• [Goal] All of the data needs to be repeated exactly.

### Items ###

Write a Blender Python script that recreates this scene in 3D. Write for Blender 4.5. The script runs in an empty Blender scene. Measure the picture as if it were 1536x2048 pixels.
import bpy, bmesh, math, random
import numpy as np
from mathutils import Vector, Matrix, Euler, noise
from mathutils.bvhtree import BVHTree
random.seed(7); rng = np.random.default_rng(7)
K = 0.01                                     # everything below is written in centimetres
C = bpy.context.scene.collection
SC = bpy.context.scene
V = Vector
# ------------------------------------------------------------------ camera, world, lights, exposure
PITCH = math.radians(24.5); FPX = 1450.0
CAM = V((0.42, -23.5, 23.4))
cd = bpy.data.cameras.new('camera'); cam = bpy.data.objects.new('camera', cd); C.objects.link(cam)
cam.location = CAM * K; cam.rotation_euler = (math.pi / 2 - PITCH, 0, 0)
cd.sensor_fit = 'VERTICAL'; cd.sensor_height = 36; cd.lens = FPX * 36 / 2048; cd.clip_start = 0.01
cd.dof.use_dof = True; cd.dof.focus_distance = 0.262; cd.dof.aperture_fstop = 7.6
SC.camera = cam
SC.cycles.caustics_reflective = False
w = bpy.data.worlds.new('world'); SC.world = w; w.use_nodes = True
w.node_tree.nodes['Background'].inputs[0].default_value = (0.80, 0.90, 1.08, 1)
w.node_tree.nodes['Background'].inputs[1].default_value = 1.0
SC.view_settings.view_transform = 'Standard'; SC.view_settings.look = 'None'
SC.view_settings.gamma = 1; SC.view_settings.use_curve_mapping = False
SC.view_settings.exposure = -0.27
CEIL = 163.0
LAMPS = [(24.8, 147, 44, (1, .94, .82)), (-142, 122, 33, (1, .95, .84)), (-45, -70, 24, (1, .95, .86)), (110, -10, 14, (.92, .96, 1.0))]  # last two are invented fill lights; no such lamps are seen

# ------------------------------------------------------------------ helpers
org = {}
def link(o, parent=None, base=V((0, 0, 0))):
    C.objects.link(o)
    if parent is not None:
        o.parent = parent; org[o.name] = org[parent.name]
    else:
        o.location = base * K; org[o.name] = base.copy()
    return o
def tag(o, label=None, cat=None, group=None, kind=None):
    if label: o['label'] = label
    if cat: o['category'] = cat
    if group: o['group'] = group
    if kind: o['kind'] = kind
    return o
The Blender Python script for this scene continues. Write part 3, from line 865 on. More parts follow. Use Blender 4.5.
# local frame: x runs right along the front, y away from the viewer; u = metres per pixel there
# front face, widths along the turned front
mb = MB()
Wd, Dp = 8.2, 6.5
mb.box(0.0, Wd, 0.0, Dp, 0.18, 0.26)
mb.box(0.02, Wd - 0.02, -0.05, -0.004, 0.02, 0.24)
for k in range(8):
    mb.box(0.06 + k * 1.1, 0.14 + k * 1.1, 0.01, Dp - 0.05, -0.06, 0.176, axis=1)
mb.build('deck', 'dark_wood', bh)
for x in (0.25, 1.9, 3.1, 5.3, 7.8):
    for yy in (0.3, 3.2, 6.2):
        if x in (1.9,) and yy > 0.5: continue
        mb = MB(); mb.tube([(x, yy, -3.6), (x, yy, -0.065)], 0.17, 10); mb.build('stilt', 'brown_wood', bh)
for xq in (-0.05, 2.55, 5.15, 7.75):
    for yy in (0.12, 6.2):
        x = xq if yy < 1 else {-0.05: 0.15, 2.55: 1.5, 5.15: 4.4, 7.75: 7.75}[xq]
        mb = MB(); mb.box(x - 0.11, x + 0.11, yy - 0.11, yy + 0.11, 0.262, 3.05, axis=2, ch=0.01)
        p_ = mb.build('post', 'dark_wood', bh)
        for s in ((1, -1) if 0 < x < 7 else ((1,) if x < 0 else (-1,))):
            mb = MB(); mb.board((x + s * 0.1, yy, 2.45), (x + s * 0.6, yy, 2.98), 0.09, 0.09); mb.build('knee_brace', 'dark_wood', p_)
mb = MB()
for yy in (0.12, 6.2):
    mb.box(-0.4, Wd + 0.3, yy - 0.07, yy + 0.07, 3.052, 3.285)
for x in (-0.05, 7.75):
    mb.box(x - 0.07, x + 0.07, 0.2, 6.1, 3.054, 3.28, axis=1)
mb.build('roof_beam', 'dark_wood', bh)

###

• [Solution to the problem]
Write a Blender Python script that recreates this scene in 3D. Write for Blender 4.5. The script runs in an empty Blender scene. Measure the picture as if it were 1536x2048 pixels.
import bpy, bmesh, math, random
import numpy as np
from mathutils import Vector, Matrix, Euler, noise
from mathutils.bvhtree import BVHTree
random.seed(7); rng = np.random.default_rng(7)
K = 0.01                                     # everything below is written in centimetres
C = bpy.context.scene.collection
SC = bpy.context.scene
V = Vector
# ------------------------------------------------------------------ camera, world, lights, exposure
PITCH = math.radians(24.5); FPX = 1450.0
CAM = V((0.42, -23.5, 23.4))
cd = bpy.data.cameras.new('camera'); cam = bpy.data.objects.new('camera', cd); C.objects.link(cam)
cam.location = CAM * K; cam.rotation_euler = (math.pi / 2 - PITCH, 0, 0)
cd.sensor_fit = 'VERTICAL'; cd.sensor_height = 36; cd.lens = FPX * 36 / 2048; cd.clip_start = 0.01
cd.dof.use_dof = True; cd.dof.focus_distance = 0.262; cd.dof.aperture_fstop = 7.6
SC.camera = cam
SC.cycles.caustics_reflective = False
w = bpy.data.worlds.new('world'); SC.world = w; w.use_nodes = True
w.node_tree.nodes['Background'].inputs[0].default_value = (0.80, 0.90, 1.08, 1)
w.node_tree.nodes['Background'].inputs[1].default_value = 1.0
SC.view_settings.view_transform = 'Standard'; SC.view_settings.look = 'None'
SC.view_settings.gamma = 1; SC.view_settings.use_curve_mapping = False
SC.view_settings.exposure = -0.27
CEIL = 163.0
LAMPS = [(24.8, 147, 44, (1, .94, .82)), (-142, 122, 33, (1, .95, .84)), (-45, -70, 24, (1, .95, .86)), (110, -10, 14, (.92, .96, 1.0))]  # last two are invented fill lights; no such lamps are seen

# ------------------------------------------------------------------ helpers
org = {}
def link(o, parent=None, base=V((0, 0, 0))):
    C.objects.link(o)
    if parent is not None:
        o.parent = parent; org[o.name] = org[parent.name]
    else:
        o.location = base * K; org[o.name] = base.copy()
    return o
def tag(o, label=None, cat=None, group=None, kind=None):
    if label: o['label'] = label
    if cat: o['category'] = cat
    if group: o['group'] = group
    if kind: o['kind'] = kind
    return o
The Blender Python script for this scene continues. Write part 3, from line 865 on. More parts follow. Use Blender 4.5.
# local frame: x runs right along the front, y away from the viewer; u = metres per pixel there
# front face, widths along the turned front
mb = MB()
Wd, Dp = 8.2, 6.5
mb.box(0.0, Wd, 0.0, Dp, 0.18, 0.26)
mb.box(0.02, Wd - 0.02, -0.05, -0.004, 0.02, 0.24)
for k in range(8):
    mb.box(0.06 + k * 1.1, 0.14 + k * 1.1, 0.01, Dp - 0.05, -0.06, 0.176, axis=1)
mb.build('deck', 'dark_wood', bh)
for x in (0.25, 1.9, 3.1, 5.3, 7.8):
    for yy in (0.3, 3.2, 6.2):
        if x in (1.9,) and yy > 0.5: continue
        mb = MB(); mb.tube([(x, yy, -3.6), (x, yy, -0.065)], 0.17, 10); mb.build('stilt', 'brown_wood', bh)
for xq in (-0.05, 2.55, 5.15, 7.75):
    for yy in (0.12, 6.2):
        x = xq if yy < 1 else {-0.05: 0.15, 2.55: 1.5, 5.15: 4.4, 7.75: 7.75}[xq]
        mb = MB(); mb.box(x - 0.11, x + 0.11, yy - 0.11, yy + 0.11, 0.262, 3.05, axis=2, ch=0.01)
        p_ = mb.build('post', 'dark_wood', bh)
        for s in ((1, -1) if 0 < x < 7 else ((1,) if x < 0 else (-1,))):
            mb = MB(); mb.board((x + s * 0.1, yy, 2.45), (x + s * 0.6, yy, 2.98), 0.09, 0.09); mb.build('knee_brace', 'dark_wood', p_)
mb = MB()
for yy in (0.12, 6.2):
    mb.box(-0.4, Wd + 0.3, yy - 0.07, yy + 0.07, 3.052, 3.285)
for x in (-0.05, 7.75):
    mb.box(x - 0.07, x + 0.07, 0.2, 6.1, 3.054, 3.28, axis=1)
mb.build('roof_beam', 'dark_wood', bh)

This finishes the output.